Una de las motivaciones que me mueve a escribir esta columna es quitarle al vino ese halo de sofisticación y exclusividad que ha tenido por mucho tiempo. Mi cruzada personal es proponerles esta bebida como la opción para todos los días.
Esta semana es el turno de su inseparable compañero, el recipiente en el que se sirve.
Debemos entenderlo como un accesorio y elegirlo de acuerdo con la ocasión y con las características del vino, tal como lo hacemos cuando elegimos los zapatos para complementar un determinado atuendo, escogido en función de cada actividad.
Una escena habitual en las mesas de países productores es un vino sencillo servido en vaso acompañando los momentos casuales del día a día. Si, leyeron bien, servido en vaso. Lo hacía mi abuelo enólogo, mi papá, amante de los vinos y muchos profesionales actuales de la industria enológica. El vaso a utilizar para estas ocasiones informales tiene, eso si, una característica que se repite. Son vasos cortos y más bien pequeños, iguales para blancos y tintos, que no buscan resaltar las cualidades de la bebida, sino más bien ser un contenedor de uso práctico.
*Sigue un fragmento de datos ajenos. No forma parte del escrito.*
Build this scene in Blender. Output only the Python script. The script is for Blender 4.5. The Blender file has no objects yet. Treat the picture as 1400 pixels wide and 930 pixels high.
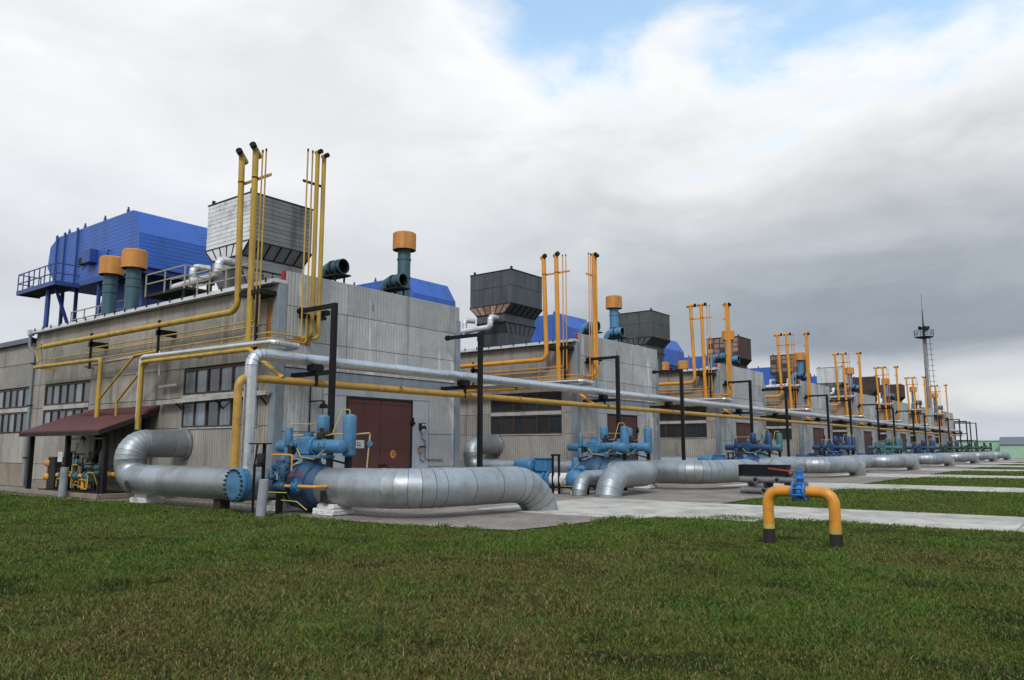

Ahora bien, si aumenta la formalidad de la ocasión, también lo debería hacer la complejidad del vino y, por lo tanto, es preferible optar por las más estilizadas y decorativas copas, las que dejan de ser solo un recipiente y pasan a ser verdaderos cómplices para mostrar y potenciar las características del vino. Uno se puede complicar la vida tanto como desee. El mercado ofrece muchas opciones, de diferentes precios y calidades. Existen incluso marcas que se han dedicado a desarrollar copas específicas para cada tipo de uva y estilo de vino en particular. Para mí, el set mínimo que deberíamos tener es una copa más pequeña para mantener la frescura del vino blanco, otra de mayor tamaño, buscando resaltar la expresividad de los tintos más complejos y la infaltable flauta, para poder observar la persistencia y elegancia de la formación de burbujas en el vino espumoso.